Single load path “monolithic” structures must be qualified as
Slow Crack Growth. However, the
guidelines allow flexibility for qualification of multiple load path
cases. The decision may be made to
qualify multiple load path structure as Slow Crack Growth, instead of Fail
Safe, if sufficient performance and life cycle costs advantages are identified
to offset the burdens of the inspectability levels for Fail Safe
structure. Therefore, the method of
construction may not agree with the design category selected, i.e. all multiple
load path structure is not Fail Safe.
When deciding on the design category option, the most important factor
to consider is that once a design category is chosen, the structure must meet
all the guidelines in the guidelines that cover that category.

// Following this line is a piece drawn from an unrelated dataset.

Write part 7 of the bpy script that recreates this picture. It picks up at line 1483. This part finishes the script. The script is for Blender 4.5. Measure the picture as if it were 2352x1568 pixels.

The mere fact that a structure has alternate load paths (local
redundancy) in some locations does not necessarily qualify it as Fail
Safe. Examples are helpful in
illustrating this point. Examples 1.3.1 and 1.3.2
illustrate the fact that a structure is often locally redundant (usually good
design practice), but in an overall sense may have some restriction such that
one is not able to take advantage of the localized redundancy in order to
qualify the structure as Fail Safe.
Considerable judgment is required for the selection of
potential initial damage locations for the assessment of damage growth patterns
and the selection of major load paths.
The qualification as Fail Safe is thus a complex procedure entailing
judgment and analysis. Because of this,
the choice is often made to qualify the design as Slow Crack Growth regardless
of the type of construction. As stated
in JSSG-2006 A3.12.2.3 Requirement Lessons Learned "There are currently no
aircraft in the Air Force inventory which have been qualified as fail-safe
crack arrest structure under Air Force criteria".
EXAMPLE 1.3.1 Identifying
Non-Redundant Structure – Lug Example of Slow Crack Growth Structure
The lug fitting
illustrated here has multiple lug ends at the pinned connection. Failure or partial failure of one of the
lugs (A) would allow the load to be redistributed to the remaining sound
structure. Localized redundancy is
often beneficial, and in this case is good design practice. However, the fitting cannot be qualified as
Fail Safe Multiple Load Path structure since the occurrence and growth of
damage at a typical location (B) would render the structure inoperative. The only means of protecting the safety of
this structural element would be to qualify it as Slow Crack Growth.
EXAMPLE 1.3.2 Choice
Options for Redundant Structure – Wing Box Example
As shown here, a wing box
is attached to the fuselage carry through structure by multiple fittings. The upper and lower skin is one piece for
manufacturing and cost reduction. The
substructure consists of multiple spars spaced to attach to the individual
attachment fittings. A case could be
made to qualify this structure as Fail Safe Multiple Load Path. Depending upon the amount of bending carried
by the spars, it would be possible to design the structure such that damage in
the skin would be arrested at a spar prior to becoming critical. The design might also tolerate failure of
one spar cap and a portion of the skin, prior to catastrophic failure. The attachment system could be designed to
satisfy Fail Safe guidelines with one fitting failed.
On the other hand, if the
skin was the major bending member with a design stress of sufficient magnitude
to result in a relatively short critical crack length, then the skin and spar
structure could only be qualified as Slow Crack Growth structure.